Outra questão interessante é a iniciativa do cineasta em realizar outro tipo de filme: uma combinação de suspense e drama, com temática de meio-ambiente, contexto empresarial e meio jurídico. Normalmente, Todd Haynes é um excelente diretor de melodramas marcantes, seara na qual dirigiu consagradas atrizes como Julianne Moore, Kate Winslet e Cate Blanchet. Exercitar o seu olhar para a direção de um longa com diversos personagens masculinos em um meio que normalmente é mais masculino, e em uma pequena cidade americana industrial, não deixa de agregar valor à sua cinematografia e à experiência do público. A única lacuna dessa direção foi não apresentar bons desdobramentos do conflito na inter-relação dos eventos narrativos. É como se faltasse um bom opositor em cena para  "bater de frente" com o personagem de Mark Ruffalo. Ainda assim, estamos diante de um bom filme que se estabelece em uma cotação entre 3,5 e 4, considerando uma escala de 1 a 5.


"O Preço da Verdade", encontrado em algumas traduções como "Verdade envenenada", reafirma uma militância pró-ambiente, especialmente porque denuncia uma grande corporação e aponta, a quem ainda não sabia do caso, que há essa mancha na história e reputação da empresa. Assumir uma postura ativista é preciso se uma empresa atinge a segurança e saúde da população e coloca em risco o meio-ambiente, portanto, o filme é inspiracional e engajado com uma agenda de defesa da natureza e sociedade. 

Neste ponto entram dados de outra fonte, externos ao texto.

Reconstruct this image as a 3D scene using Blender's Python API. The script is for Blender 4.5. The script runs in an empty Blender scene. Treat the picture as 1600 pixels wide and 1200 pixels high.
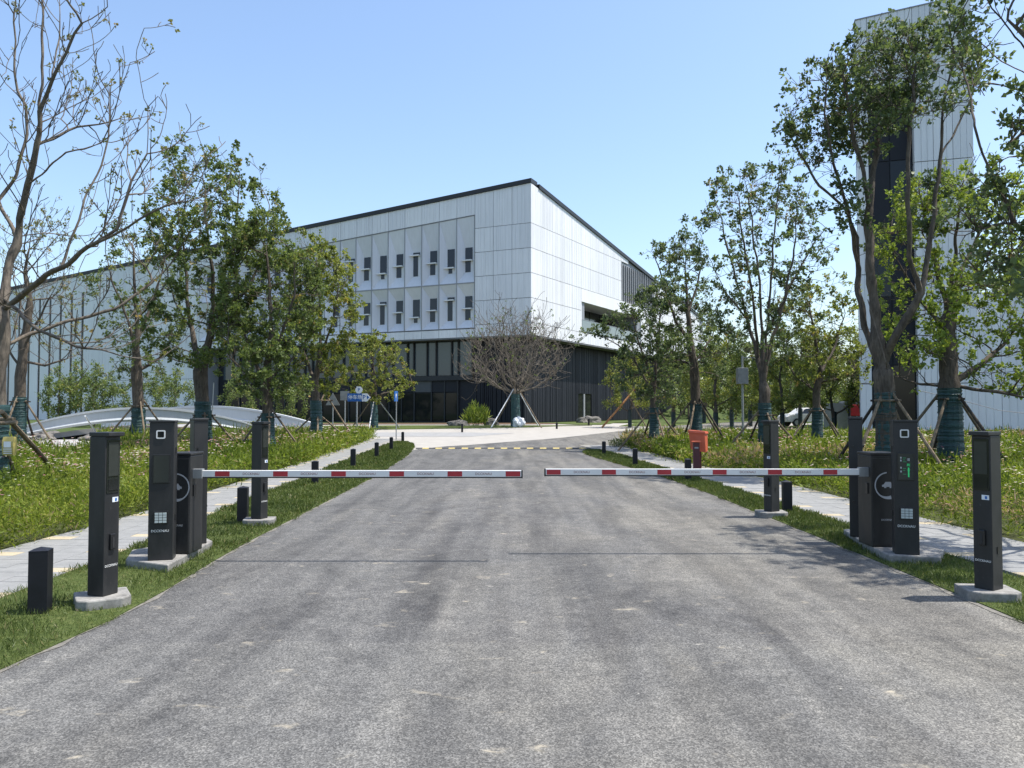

É importante que as pessoas aprendam a não temer processar grandes empresas, contanto que tenham provas claras amparadas pela legislação. Essa história nos ensina que se trata de uma ação individual que ganhou a adesão de outras pessoas e reforçou a importância do coletivo, da garantia de direitos e da transparência e responsabilidade das empresas. Não é um filme apaixonante, mas é corajoso, ético e sonhador. É sonhador, principalmente, porque sabemos bem que nem sempre as empresas são responsabilizadas pelos seus atos e muito menos devolvem em bem o próprio lucro que retiram do meio-ambiente. Também sabemos que, na prática, muitos cidadãos acabam temendo o poder das empresas.